Multiple ghost heads peer out of Phasing (Flow), 2017, by Kevin Beasley. He uses housedresses, kaftans and durags all cast in resin, shaped by his own body. They are accompanied by sounds from a different part of the gallery. Who were the missing persons? A haunting and distressing piece.
The Day, 2021, by T. Vinoja, stitches on fabric form borders, routes, checkpoints and burial sites, an aerial textile map informed by the Sri Lankan Civil War. Vinoja draws parallels between the vernacular of maps with ideas of loss and relocation.

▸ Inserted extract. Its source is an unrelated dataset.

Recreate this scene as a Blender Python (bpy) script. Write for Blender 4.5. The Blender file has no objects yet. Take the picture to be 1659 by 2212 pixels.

Hammock (part of 4 Hammocks), 1999-2003, by Solange Pessoa. Resembling bodily forms, multiple fabric bags, stained by the Brazilian orange soil they are filled with, hang in hammock form. Could they be body parts, in Brazil cadavers are often transported in hammocks.
Judy Chicago’s Birth Project (1980-85), was created as a response to the lack of images of birth in Western art. Birth Tear/Tear, 1982, was embroidered on silk by Jane Gaddie Thompson. A textile piece that has lost none of its original power.
Unravel is full of works both large and small, each with such detail that benefit from close examination. The accompanying text affords comprehensive background to artworks commonly steeped in cultural and political ideas.